▶ _AIM OF THE EXERCISE_
Everything from the first line of the data below through the line that contains "COL = SC.collection" should be written out exactly, please, and nothing more; the pictures stay out.

==================================================

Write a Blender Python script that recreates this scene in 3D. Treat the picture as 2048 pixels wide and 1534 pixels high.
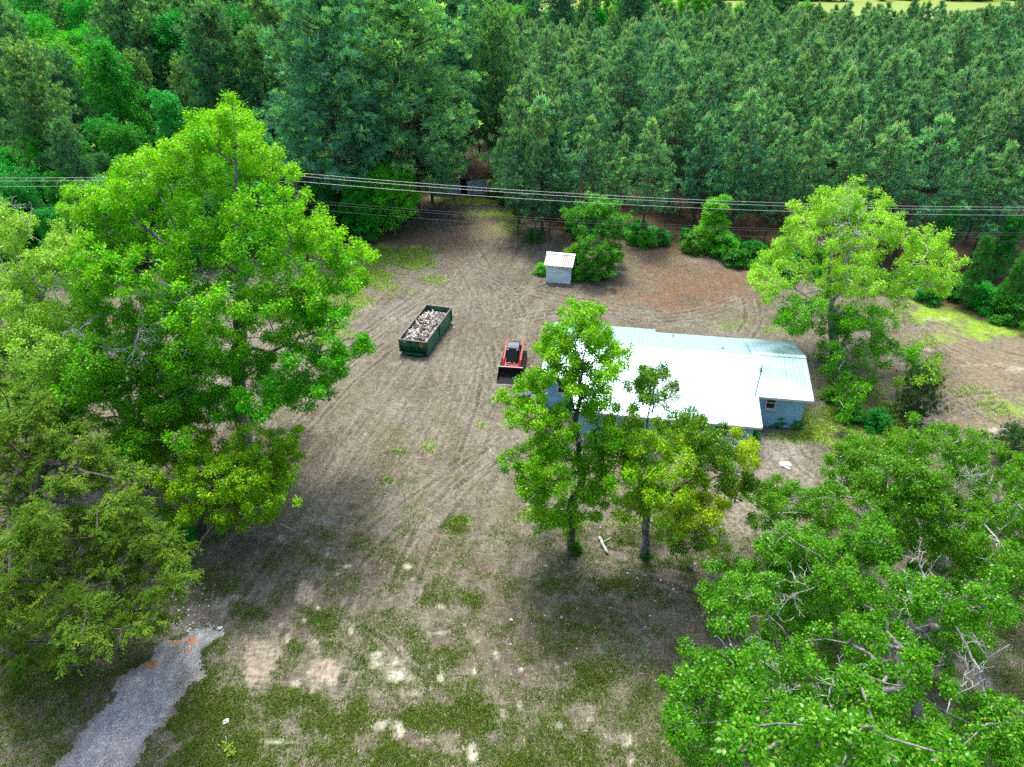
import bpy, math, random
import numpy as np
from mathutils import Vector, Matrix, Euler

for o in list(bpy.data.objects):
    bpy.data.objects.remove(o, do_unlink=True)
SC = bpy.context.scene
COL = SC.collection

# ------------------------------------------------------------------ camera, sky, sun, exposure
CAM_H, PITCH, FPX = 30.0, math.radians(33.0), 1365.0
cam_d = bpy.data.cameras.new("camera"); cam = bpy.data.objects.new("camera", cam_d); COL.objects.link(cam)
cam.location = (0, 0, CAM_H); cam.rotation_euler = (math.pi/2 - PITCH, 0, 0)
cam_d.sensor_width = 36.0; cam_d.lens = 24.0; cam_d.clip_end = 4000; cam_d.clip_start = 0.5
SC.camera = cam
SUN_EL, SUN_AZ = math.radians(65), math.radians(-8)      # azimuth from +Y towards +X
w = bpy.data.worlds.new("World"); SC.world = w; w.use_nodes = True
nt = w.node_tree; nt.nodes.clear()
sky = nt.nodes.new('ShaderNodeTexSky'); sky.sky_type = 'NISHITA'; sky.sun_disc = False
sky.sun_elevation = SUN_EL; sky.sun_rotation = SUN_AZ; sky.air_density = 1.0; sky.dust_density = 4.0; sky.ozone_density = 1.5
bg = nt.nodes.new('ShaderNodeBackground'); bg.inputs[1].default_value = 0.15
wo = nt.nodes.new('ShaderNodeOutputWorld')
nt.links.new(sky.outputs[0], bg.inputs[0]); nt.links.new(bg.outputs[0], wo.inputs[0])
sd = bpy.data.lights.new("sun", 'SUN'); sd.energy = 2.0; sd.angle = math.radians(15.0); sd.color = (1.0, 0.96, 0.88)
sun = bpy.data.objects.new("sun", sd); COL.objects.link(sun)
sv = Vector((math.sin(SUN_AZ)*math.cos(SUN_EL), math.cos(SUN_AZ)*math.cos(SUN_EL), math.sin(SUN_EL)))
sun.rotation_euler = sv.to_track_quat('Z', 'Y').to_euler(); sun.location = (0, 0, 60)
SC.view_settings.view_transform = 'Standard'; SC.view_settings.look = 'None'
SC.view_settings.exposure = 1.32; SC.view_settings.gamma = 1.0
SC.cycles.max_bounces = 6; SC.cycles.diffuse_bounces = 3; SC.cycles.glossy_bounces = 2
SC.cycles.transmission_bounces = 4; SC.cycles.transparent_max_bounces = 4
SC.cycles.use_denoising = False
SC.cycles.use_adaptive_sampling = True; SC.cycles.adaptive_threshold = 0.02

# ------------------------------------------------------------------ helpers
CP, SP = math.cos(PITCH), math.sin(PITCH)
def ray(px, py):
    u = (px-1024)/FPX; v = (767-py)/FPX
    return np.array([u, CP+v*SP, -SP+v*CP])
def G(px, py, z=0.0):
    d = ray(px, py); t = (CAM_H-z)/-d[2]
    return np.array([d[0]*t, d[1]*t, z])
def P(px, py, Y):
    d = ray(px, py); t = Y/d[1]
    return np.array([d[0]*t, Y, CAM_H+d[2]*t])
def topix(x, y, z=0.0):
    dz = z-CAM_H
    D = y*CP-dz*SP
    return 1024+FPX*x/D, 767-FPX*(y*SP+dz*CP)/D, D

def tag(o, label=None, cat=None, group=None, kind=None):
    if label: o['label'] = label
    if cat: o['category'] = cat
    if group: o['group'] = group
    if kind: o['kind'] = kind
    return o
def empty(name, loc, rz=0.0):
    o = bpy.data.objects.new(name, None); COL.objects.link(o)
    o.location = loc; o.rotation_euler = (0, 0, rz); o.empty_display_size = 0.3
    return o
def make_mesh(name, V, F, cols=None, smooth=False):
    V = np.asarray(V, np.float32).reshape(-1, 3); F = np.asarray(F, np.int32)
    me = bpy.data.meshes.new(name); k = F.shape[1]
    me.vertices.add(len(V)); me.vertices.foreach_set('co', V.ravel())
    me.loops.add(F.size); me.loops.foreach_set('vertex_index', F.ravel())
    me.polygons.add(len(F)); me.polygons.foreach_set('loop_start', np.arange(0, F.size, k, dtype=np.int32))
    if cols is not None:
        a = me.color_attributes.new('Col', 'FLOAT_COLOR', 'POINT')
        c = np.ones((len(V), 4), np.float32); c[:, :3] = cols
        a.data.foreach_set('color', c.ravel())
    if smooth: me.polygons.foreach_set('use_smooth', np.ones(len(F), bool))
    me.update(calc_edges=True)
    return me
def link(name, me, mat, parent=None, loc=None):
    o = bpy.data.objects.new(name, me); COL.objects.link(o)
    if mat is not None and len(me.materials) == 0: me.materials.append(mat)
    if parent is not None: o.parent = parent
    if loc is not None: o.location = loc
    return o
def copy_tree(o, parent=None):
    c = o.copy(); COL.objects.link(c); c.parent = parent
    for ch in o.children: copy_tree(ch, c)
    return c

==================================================

▶ _RESPONSE_
Write a Blender Python script that recreates this scene in 3D. Treat the picture as 2048 pixels wide and 1534 pixels high.
import bpy, math, random
import numpy as np
from mathutils import Vector, Matrix, Euler

for o in list(bpy.data.objects):
    bpy.data.objects.remove(o, do_unlink=True)
SC = bpy.context.scene
COL = SC.collection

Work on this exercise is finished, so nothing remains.